**Task**
Write out the records below from the first line through the line containing "A_ = np.array", leaving out any pictures.
══ Records shown ══
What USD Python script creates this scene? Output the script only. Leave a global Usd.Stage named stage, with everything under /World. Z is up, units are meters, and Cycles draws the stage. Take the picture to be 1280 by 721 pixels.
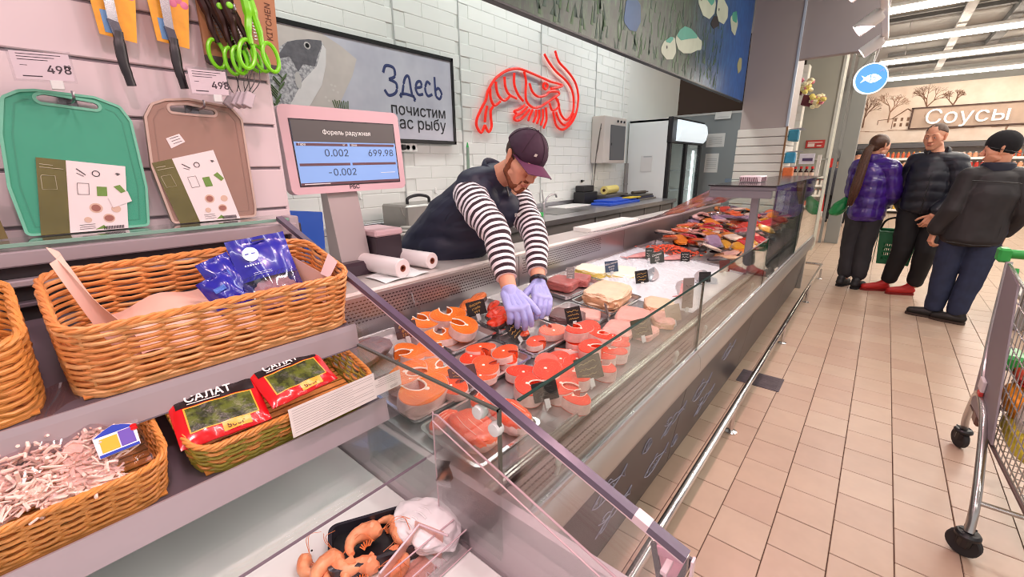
import math, random
import numpy as np, trimesh, manifold3d as m3, shapely
from shapely.geometry import Polygon, LineString
from pxr import Usd, UsdGeom, UsdLux, UsdShade, Gf, Sdf, Vt
import usdkit, meshkit

random.seed(7); RNG = np.random.default_rng(7)
stage = Usd.Stage.CreateInMemory()
UsdGeom.Xform.Define(stage, '/World'); UsdGeom.Scope.Define(stage, '/World/Looks')
A_ = np.array

# ------------------------------------------------------------------ camera
EYE = A_([0, 0, 1.40]); YAW, PITCH, ROLL = np.radians([40.3814, 16.0344, -0.6695])
_f = A_([math.cos(YAW) * math.cos(PITCH), math.sin(YAW) * math.cos(PITCH), -math.sin(PITCH)])
_r = np.cross(_f, [0, 0, 1]); _r /= np.linalg.norm(_r); _u = np.cross(_r, _f)
_r, _u = math.cos(ROLL) * _r + math.sin(ROLL) * _u, -math.sin(ROLL) * _r + math.cos(ROLL) * _u
cam = UsdGeom.Camera.Define(stage, '/World/camera')
cam.AddTransformOp().Set(Gf.Matrix4d(*_r, 0, *_u, 0, *(-_f), 0, *EYE, 1))
cam.CreateHorizontalApertureAttr(36.0); cam.CreateFocalLengthAttr(532.57 / 1280 * 36.0)
cam.CreateClippingRangeAttr(Gf.Vec2f(0.05, 200)); cam.CreateExposureAttr(0.14)

# ------------------------------------------------------------------ light
def sky(col, s):
    d = UsdLux.DomeLight.Define(stage, '/World/sky'); d.CreateColorAttr(Gf.Vec3f(*col)); d.CreateIntensityAttr(s)
sky((1.0, 0.97, 0.96), 0.20)
LIGHTS = 0
def rect_light(loc, w, h, col, s, aim=(0, 0, -1)):
    global LIGHTS; LIGHTS += 1
    l = UsdLux.RectLight.Define(stage, f'/World/ceiling_light_{LIGHTS:03d}')
    l.CreateWidthAttr(w); l.CreateHeightAttr(h); l.CreateColorAttr(Gf.Vec3f(*col)); l.CreateIntensityAttr(s)
    z = -A_(aim, float); z /= np.linalg.norm(z)
    x = np.cross([0, 1, 0.01], z); x /= np.linalg.norm(x); y = np.cross(z, x)
    l.AddTransformOp().Set(Gf.Matrix4d(*x, 0, *y, 0, *z, 0, *loc, 1))
def disk_light(loc, aim, r, col, s, cone=None):
    global LIGHTS; LIGHTS += 1
    l = UsdLux.DiskLight.Define(stage, f'/World/spot_{LIGHTS:03d}')
    l.CreateRadiusAttr(r); l.CreateColorAttr(Gf.Vec3f(*col)); l.CreateIntensityAttr(s)
    z = -(A_(aim, float) - A_(loc, float)); z /= np.linalg.norm(z)
    x = np.cross([0, 1, 0.01], z); x /= np.linalg.norm(x); y = np.cross(z, x)
    l.AddTransformOp().Set(Gf.Matrix4d(*x, 0, *y, 0, *z, 0, *loc, 1))
# the hall's own lamps above and behind the photographer (ceiling strips run on over the aisle)
for x in (-1.2, 1.0, 3.2, 5.4):
    rect_light((x, -2.2, 3.46), 0.12, 4.6, (1.0, 0.95, 0.9), 30)
# pinkish spot heads of the track over the counter's front edge
PINK = (1.0, 0.62, 0.66)
for x, s in ((-0.9, 190), (0.1, 220), (0.9, 165), (1.7, 150), (2.6, 140), (3.5, 150), (4.6, 160)):
    disk_light((x, 0.30, 2.40), (x + 0.10, 0.40, 0.6), 0.07, PINK, s)
for x in (7.6, 9.8, 12.0, 14.3):
    rect_light((x, -2.4, 3.46), 0.12, 5.0, (1.0, 0.95, 0.9), 34)
# the work area behind the banner: white lamps along the wall
for x in (1.2, 3.2, 5.2):
    rect_light((x, 2.15, 3.3), 1.4, 0.3, (0.97, 1.0, 0.98), 14)

# ------------------------------------------------------------------ helpers: materials
def lin(c):
    if isinstance(c, str): c = [int(c[i:i + 2], 16) for i in (1, 3, 5)]
    c = A_(c, float) / 255.0
    return tuple(np.where(c <= 0.04045, c / 12.92, ((c + 0.055) / 1.055) ** 2.4))
LOOKS = {}
def mat(name, col, rough=0.5, metal=0.0, noise=None, bump=None, rnd=0.0, col2=None, **kw):
    """principled material. noise=(scale, amount) or with col2 (scale, threshold softness); bump=(scale, strength); rnd varies copies"""
    if name in LOOKS: return LOOKS[name]
    c = A_(lin(col)); n = {'p': ('principled_bsdf', {'base_color': tuple(c), 'roughness': rough, 'metallic': metal, **kw})}; L = []
    src = None
    if noise or bump or rnd:
        n['tc'] = ('texture_coordinate', {})
    if noise:
        n['no'] = ('noise_texture', {'scale': noise[0], 'detail': 4, 'roughness': 0.6}); L.append(('tc.object', 'no.vector'))
        if col2 is not None:
            w = noise[1]
            n['ra'] = ('rgb_ramp', {'ramp': [(0, tuple(c)), (0.5 - w, tuple(c)), (0.5 + w, lin(col2)), (1, lin(col2))]})
        else:
            a = noise[1]; n['ra'] = ('rgb_ramp', {'ramp': [(0.25, tuple(c * (1 - a))), (0.75, tuple(np.minimum(c * (1 + a), 1)))]})
        L.append(('no.fac', 'ra.fac')); src = 'ra.color'
    if rnd:
        n['oi'] = ('object_info', {}); n['mr'] = ('map_range', {'from_min': 0, 'from_max': 1, 'to_min': 1 - rnd, 'to_max': 1 + rnd})
        n['hs'] = ('hsv', {'color': tuple(c)}); L += [('oi.random', 'mr.value'), ('mr.result', 'hs.value')]
        if src: L.append((src, 'hs.color'))
        src = 'hs.color'
    if src: L.append((src, 'p.base_color'))
    if bump:
        n['bn'] = ('noise_texture', {'scale': bump[0], 'detail': 3}); n['bu'] = ('bump', {'strength': bump[1], 'distance': 0.004})
        L += [('tc.object', 'bn.vector'), ('bn.fac', 'bu.height'), ('bu.normal', 'p.normal')]
    LOOKS[name] = usdkit.material(stage, f'/World/Looks/{name}', n, L, surface='p.BSDF')
    return LOOKS[name]
def pane(name, tint=(1, 1, 1), base=0.04, gain=0.9, rough=0.0):
    """see-through sheet: transparent mixed with a mirror by Schlick's term"""
    n = {'lw': ('layer_weight', {'blend': 0.5}), 'pw': ('math', {'math_type': 'power', 'value2': 5.0}),
         'mu': ('math', {'math_type': 'multiply_add', 'value2': gain, 'value3': base, 'use_clamp': True}),
         't': ('transparent_bsdf', {'color': tint}), 'g': ('glossy_bsdf', {'color': (0.97, 0.97, 0.97), 'roughness': rough}), 'm': ('mix_closure', {})}
    LOOKS[name] = usdkit.material(stage, f'/World/Looks/{name}', n, [('lw.facing', 'pw.value1'), ('pw.value', 'mu.value1'), ('mu.value', 'm.fac'), ('t.BSDF', 'm.closure1'), ('g.BSDF', 'm.closure2')], surface='m.closure')
    return LOOKS[name]
def glow(name, col, s):
    LOOKS[name] = usdkit.material(stage, f'/World/Looks/{name}', {'e': ('emission', {'color': lin(col), 'strength': s})}, [], surface='e.emission')
    return LOOKS[name]

# ------------------------------------------------------------------ helpers: shapes (all return trimesh)
def TM(v, f): return trimesh.Trimesh(np.asarray(v, float), np.asarray(f, int), process=False)
def cat(*ms):
    ms = [m for x in ms for m in (x if isinstance(x, (list, tuple)) else [x])]
    return trimesh.util.concatenate(ms) if len(ms) > 1 else ms[0]
def from_manifold(m):
    q = m.to_mesh(); return TM(q.vert_properties[:, :3], q.tri_verts)
def hull(pts): return from_manifold(m3.Manifold.hull_points(np.asarray(pts, float)))
def rotm(ax, deg): return trimesh.transformations.rotation_matrix(math.radians(deg), {'x': [1, 0, 0], 'y': [0, 1, 0], 'z': [0, 0, 1]}.get(ax, ax) if isinstance(ax, str) else ax)
def moved(m, loc=(0, 0, 0), rx=0, ry=0, rz=0, s=None):
    m = m.copy()
    if s is not None: m.vertices = m.vertices * A_(s)
    T = trimesh.transformations.translation_matrix(loc) @ rotm('z', rz) @ rotm('y', ry) @ rotm('x', rx)
    m.apply_transform(T); return m
def frame(m, o, u, v, w=None):
    """local x,y,z -> o + x u + y v + z w"""
    u, v = A_(u, float), A_(v, float); u = u / np.linalg.norm(u); v = v / np.linalg.norm(v)
    w = np.cross(u, v) if w is None else A_(w, float)
    p = np.asarray(m.vertices); q = A_(o, float) + p[:, :1] * u + p[:, 1:2] * v + p[:, 2:3] * w
    f = np.asarray(m.faces); f = f[:, ::-1] if np.dot(np.cross(u, v), w) < 0 else f
    return TM(q, f)
def bb(p0, p1, ch=0.0):
    """box between two corners, chamfered"""
    p0, p1 = np.minimum(p0, p1).astype(float), np.maximum(p0, p1).astype(float)
    c, h = (p0 + p1) / 2, (p1 - p0) / 2
    if ch <= 0:
        m = trimesh.creation.box(2 * h); m.apply_translation(c); return TM(m.vertices, m.faces)
    ch = min(ch, 0.45 * h.min() * 2 * 0.5); P = []
    for sx in (-1, 1):
        for sy in (-1, 1):
            for sz in (-1, 1):
                for k in range(3):
                    q = h.copy(); q[k] -= 0
                    for j in range(3):
                        if j != k: q[j] -= ch
                    P.append(c + q * A_([sx, sy, sz]))
    return hull(P)
def rbox(w, d, h, r=0.01, n=4):
    """box centred in x,y standing on z=0 with vertical edges rounded"""
    m = trimesh.creation.extrude_polygon(rrect(w, d, r, n), h, engine='earcut'); return TM(m.vertices, m.faces)
def rrect(w, d, r, n=4):
    r = min(r, w / 2 - 1e-4, d / 2 - 1e-4)
    return shapely.box(-w / 2 + r, -d / 2 + r, w / 2 - r, d / 2 - r).buffer(r, quad_segs=n)
def ext(poly, h):
    if not isinstance(poly, (Polygon, shapely.MultiPolygon)): poly = Polygon(poly)
    gs = getattr(poly, 'geoms', [poly])
    return cat([TM((q := trimesh.creation.extrude_polygon(g, h, engine='earcut')).vertices, q.faces) for g in gs])
def tube(pts, r, n=8, closed=False, cap=True, up=None):
    """swept tube; r: number, list of numbers, or list of (a, b) half-axes"""
    p = np.asarray(pts, float); k = len(p)
    if closed: t = np.roll(p, -1, 0) - np.roll(p, 1, 0)
    else: t = np.gradient(p, axis=0)
    t /= np.linalg.norm(t, axis=1, keepdims=True) + 1e-12
    a0 = A_(up, float) if up is not None else (A_([0, 0, 1.0]) if abs(t[0, 2]) < 0.9 else A_([1.0, 0, 0]))
    N = []; a = a0
    for i in range(k):
        a = a - t[i] * np.dot(a, t[i]); a = a / (np.linalg.norm(a) + 1e-12); N.append(a)
        if up is not None: a = A_(up, float)
    N = A_(N); B = np.cross(t, N)
    R = np.asarray(r, float)
    if R.ndim == 0: R = np.full((k, 2), float(R))
    elif R.ndim == 1: R = np.stack([R, R], 1) if len(R) == k else np.tile(R, (k, 1))
    th = np.arange(n) * 2 * np.pi / n
    v = p[:, None] + R[:, None, :1] * np.cos(th)[None, :, None] * N[:, None] + R[:, None, 1:] * np.sin(th)[None, :, None] * B[:, None]
    F = []
    I, J = np.meshgrid(np.arange(k if closed else k - 1), np.arange(n), indexing='ij'); I2 = (I + 1) % k; J2 = (J + 1) % n
    q = np.stack([I * n + J, I * n + J2, I2 * n + J2, I2 * n + J], -1).reshape(-1, 4)
    f = np.vstack([q[:, [0, 1, 2]], q[:, [0, 2, 3]]]); v = v.reshape(-1, 3)
    if cap and not closed:
        v = np.vstack([v, p[0], p[-1]]); c0, c1 = len(v) - 2, len(v) - 1; j = np.arange(n); b = (k - 1) * n
        f = np.vstack([f, np.stack([np.full(n, c0), (j + 1) % n, j], 1), np.stack([np.full(n, c1), b + j, b + (j + 1) % n], 1)])
    return TM(v, f)
def smoothline(pts, n=8):
    """Catmull-Rom through the points, n steps a span"""
    p = np.asarray(pts, float); q = np.vstack([2 * p[0] - p[1], p, 2 * p[-1] - p[-2]]); out = []
    for i in range(1, len(q) - 2):
        for s in np.arange(n) / n:
            a, b, c, d = q[i - 1], q[i], q[i + 1], q[i + 2]
            out.append(0.5 * (2 * b + (c - a) * s + (2 * a - 5 * b + 4 * c - d) * s * s + (3 * b - a - 3 * c + d) * s ** 3))
    return np.vstack([out, p[-1]])
def lathe(prof, n=24):
    m = trimesh.creation.revolve(np.asarray(prof, float), sections=n); return TM(m.vertices, m.faces)
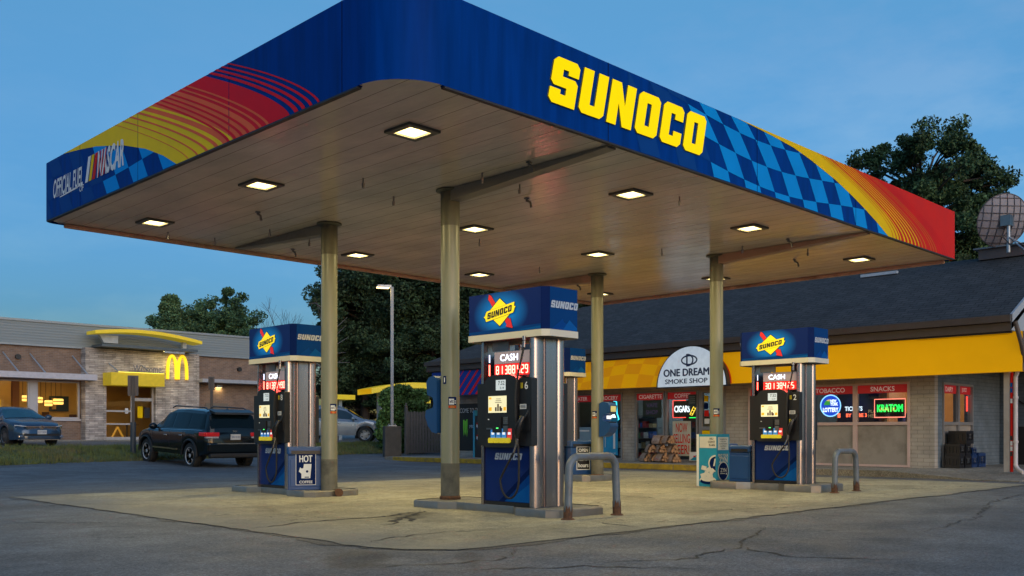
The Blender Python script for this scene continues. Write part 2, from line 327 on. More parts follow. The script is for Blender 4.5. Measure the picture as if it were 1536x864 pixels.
# dark wet patch low at the front, and a second asphalt colour lane
def blob(cx, cy, rx, ry, rz, z, seed, n=40):
    r = random.Random(seed); ph = [r.uniform(0, 6.28) for _ in range(5)]; c, s = math.cos(rz), math.sin(rz); out = []
    for k in range(n):
        t = 2 * math.pi * k / n; q = 1 + .22 * math.sin(2 * t + ph[0]) + .16 * math.sin(3 * t + ph[1]) + .10 * math.sin(7 * t + ph[2]) + .06 * math.sin(13 * t + ph[3])
        x, y = rx * q * math.cos(t), ry * q * math.sin(t); out.append((cx + x * c - y * s, cy + x * s + y * c, z))
    return out
# concrete pad under the canopy
PX0, PX1, PY0, PY1 = 5.12, 20.6, 6.15, 16.3
def padedge(off, jit, seed):
    r = random.Random(seed); pts = []
    cor = []
    rad = .9
    for k in range(9):
        t = math.pi + math.pi / 2 * k / 8; cor.append((PX0 + rad + rad * math.cos(t), PY0 + rad + rad * math.sin(t)))
    base = cor + [(PX1, PY0), (PX1, PY1), (PX0, PY1)]
    for i in range(len(base)):
        a, b = base[i], base[(i + 1) % len(base)]; d = math.hypot(b[0] - a[0], b[1] - a[1]); n = max(1, int(d / .16))
        for k in range(n): pts.append((a[0] + (b[0] - a[0]) * k / n, a[1] + (b[1] - a[1]) * k / n))
    cx, cy = (PX0 + PX1) / 2, (PY0 + PY1) / 2; w = 0
    out = []
    for i, (x, y) in enumerate(pts):
        w = .75 * w + r.gauss(0, jit); dx, dy = x - cx, y - cy; q = max(abs(dx) / (PX1 - PX0), abs(dy) / (PY1 - PY0)) * 2
        nxv = dx / (PX1 - PX0); nyv = dy / (PY1 - PY0)
        if abs(nxv) > abs(nyv): x += math.copysign(off + w, dx)
        else: y += math.copysign(off + w, dy)
        out.append((x, y))
    return out
p = MB(); p.poly([(x, y, .004) for x, y in padedge(.05, .05, 3)]); struct(p.build('pavement_seam', seam))
p = MB(); p.poly([(x, y, .010) for x, y in padedge(0, .026, 5)])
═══
**Exercise solution**
What USD Python script creates this scene? Output the script only. Leave a global Usd.Stage named stage, with everything under /World. Z is up, units are meters, and Cycles draws the stage. Take the picture to be 1280 by 721 pixels.
import math, random
import numpy as np, trimesh, manifold3d as m3, shapely
from shapely.geometry import Polygon, LineString
from pxr import Usd, UsdGeom, UsdLux, UsdShade, Gf, Sdf, Vt
import usdkit, meshkit

random.seed(7); RNG = np.random.default_rng(7)
stage = Usd.Stage.CreateInMemory()
UsdGeom.Xform.Define(stage, '/World'); UsdGeom.Scope.Define(stage, '/World/Looks')
A_ = np.array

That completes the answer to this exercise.